Zusätzlich müssen Survival Training, Evakuierungsübungen, Brandbekämpfung, Erste Hilfe aufgefrischt werden, all das sind Aktivitäten, die in Zeiten der Kontaktbeschränkung nicht durchgeführt werden konnten. Der medizinische Check-up ist zu absolvieren. Das wird kein einfacher Reboot wie Strg+Alt+Del! Hier kommt ein Tsunami an Organisation auf die Airlines zu, den Außenstehende gar nicht erfassen können. Denn auch die Flugbegleiter müssen ihre periodischen Proficiency Checks absolvieren. Und auch die sitzen derzeit zu Hause. Manche helfen in Krankenhäusern und Pflegeheimen aus.

Die Frachtpiloten haben es da einfacher, weil ganz besonders die Cargo-Airlines während der Krise gebraucht wurden wie nie zuvor. Aber auch die kamen nicht ungeschoren über die Zeit. An einigen Destinationen durften sie ihre Zimmer im Hotel nicht verlassen. Der Türschlüssel in Singapur funktionierte zum Beispiel nur einmal! Und wenn sie etwas zu essen bestellten, wurde es an die Türklinke gehängt, der Kellner klopfte und verschwand, bevor geöffnet wurde. In Hongkong mussten sie darüber hinaus bei sich selbst zweimal am Tag Fieber messen und dies protokollieren. Dieses Protokoll musste bei der Ausreise vorgelegt werden.
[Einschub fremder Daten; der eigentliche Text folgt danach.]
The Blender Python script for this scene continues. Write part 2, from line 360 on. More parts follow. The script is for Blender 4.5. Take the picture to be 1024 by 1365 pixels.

Wie kürzlich zu lesen war, verliert die Lufthansa stündlich eine Million Euro. STÜNDLICH! Da wird noch einiges mehr dazukommen. Und dabei ist noch nicht berücksichtigt, wie sich die Kunden nach Corona verhalten werden und welche Auflagen die Staaten in Bezug auf die Mittelsitze stellen werden. Was sagte doch Richard Branson, der Chef von Virgin Atlantic Airlines auf die Frage, wie man Millionär wird? „Du fängst als Milliardär an und betreibst eine Airline. Dann geht alles ganz schnell.“ Auch Branson hat inzwischen fast seine ganze Flotte am Boden stehen und überlegt den Verkauf von Virgin Atlantic!